European Council President António Costa had said earlier in the week that there was "potential" for the EU to negotiate with Russia, and that Zelenskyy supported the idea, telling the Financial Times he was consulting with European leaders on the right moment for such an opening.

On a possible direct meeting with Zelenskyy, Putin held to his previous position: a face-to-face summit is possible, but only after the substantive terms of a peace agreement have already been settled. "A meeting in a third country is also possible, but only once final agreements have been reached on a peace treaty for a long-term historical perspective, to take part in this event and sign, but it must be a final step." He said he had "never refused" a meeting and had "heard once again" from Slovak Prime Minister Robert Fico that Zelenskyy was willing to sit down.

Why the rhetoric is shifting

Keir Giles, a senior fellow at Chatham House, cautioned against reading too much into the Russian president's choice of words. "There have been plenty of promises over the last 18 months that the end of the war was imminent, none of which turned into reality," he said. "The best we can hope for is that now Putin realises that Russia is not in fact winning the war."

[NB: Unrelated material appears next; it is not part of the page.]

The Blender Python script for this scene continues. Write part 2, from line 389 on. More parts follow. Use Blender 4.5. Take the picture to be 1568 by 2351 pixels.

The numbers behind the rhetoric are unforgiving for both sides. The war has killed hundreds of thousands of soldiers and civilians, drained Russia's roughly $3 trillion economy, and left swaths of eastern Ukraine in ruins. Russian forces control just under one-fifth of Ukrainian territory but have struggled to capture the full Donbas region, where Ukrainian troops hold a line of fortress cities. At the current rate of Russian advance, the New York Times calculated this week, fully seizing the Donbas would take more than three decades.

Russia's diplomatic isolation has also deepened. With Xi absent from Red Square this year, the visual contrast with the 2025 parade was hard to miss. Trump, who placed ending the Ukraine war at the center of his 2024 campaign and has repeatedly described his inability to do so as one of his biggest disappointments, is due in Beijing this week, where Ukraine and Iran are both expected to be on the agenda with Xi.